Levantada en la calle Empedrado, hoy No. 158, en la Plaza de su mismo nombre, la Catedral de La Habana es el máximo exponente de lo que ha dado en llamarse “barroco cubano”, basado esencialmente en los rasgos de su fachada. En ella se revelan, elementos habituales del estilo como columnas adosadas, frontones, nichos, cuadrifolios y volutas, a los que se suman la sinuosa cornisa del medio, el remate superior quebrado, entre otros que la diferencian. Su fábrica comenzó en 1748 y se interrumpió en 1767 con la expulsión de los jesuitas de los dominios españoles de ultramar. Hacia 1775, Lorenzo Camacho labró la portada de la Capilla de Loreto. En 1777 fueron concluidas las obras y fue exaltada a Catedral en 1788. Condicionada por el dominante gusto neoclásico del Obispo Espada, definitivamente fueron sustituidos sus altares barrocos por otros neoclásicos en 1820. Los techos originales de madera se recubrieron de yeso imitando bóvedas nervadas y se terminaron en piedra durante las reformas dirigidas por Cristóbal Martínez Márquez en 1950. En la década de 1990 se realizaron en el templo nuevos trabajos de restauración, fue por entonces cuando se restituyó el Coro de los Canónigos en la nave central del templo, junto a su altar mayor. Se hicieron, además, trabajos de limpieza en sus fachadas y se rediseñó la iluminación interior y exterior del inmueble. La Catedral de La Habana ha devenido símbolo de nuestra arquitectura barroca y de la ciudad toda.
La arquitectura del siglo XIX –como apunta Joaquín Weiss- es la cortejada por gobernantes y propietarios para quienes comenzaba una nueva época, al tratar de satisfacer sus demandas. Por tanto, si no halla mayor elegancia, al menos un nuevo género de elegancia, en las formas más refinadas y académicas del neoclasicismo. En La Habana la arquitectura religiosa apenas produjo ejemplos que pudieran emular en prestancia arquitectónica con sus predecesores, en tanto en el interior se erigieron obras eclesiásticas interesantes, especialmente en los pueblos nuevos. No obstante, en La Habana se terminaron o reedificaron algunas obras como la iglesia de Nuestra Señora de la Merced.

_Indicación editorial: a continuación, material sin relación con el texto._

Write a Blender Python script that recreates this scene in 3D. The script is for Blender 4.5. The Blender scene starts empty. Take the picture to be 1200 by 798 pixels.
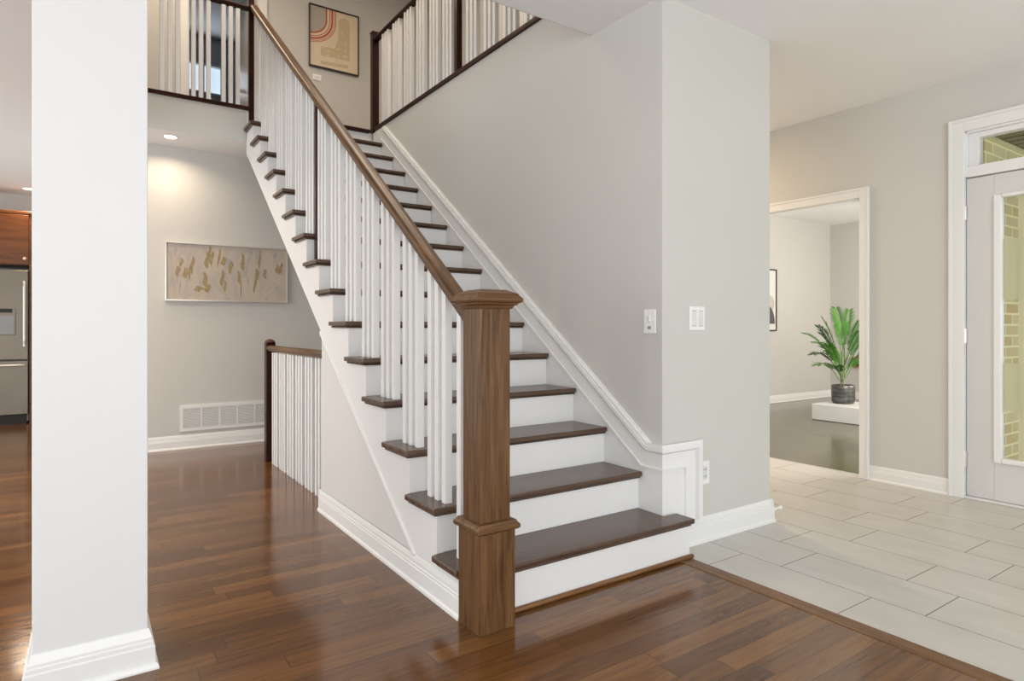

Ubicada en la calle Cuba entre Merced y Leonor Pérez, este templo se levantó frente a una plazuela que permite apreciar su imponente fachada, la cual remeda elementos del barroco donde se destaca su puerta principal de arco abocinado y un nicho central. Consta de tres naves separadas por arcadas de medio punto, profusamente decoradas. Al final de las naves laterales hay dos capillas, una dedicada a la Virgen de Lourdes y la otra dedicada al Espíritu Santo, en ambas resalta sus valores artísticos. La Capilla de Lourdes, inaugurada en 1876, está decorada con pinturas murales de Chartrand y Melero, notables pintores cubanos del siglo XIX. Su convento anexo, accesible como el templo, llama la atención por la belleza de su patio claustral, entre arcadas altas de medio punto, esculturas, plantas ornamentales y robustos árboles. Su culto está entre los más populares de Cuba, desde el siglo XIX hasta la actualidad.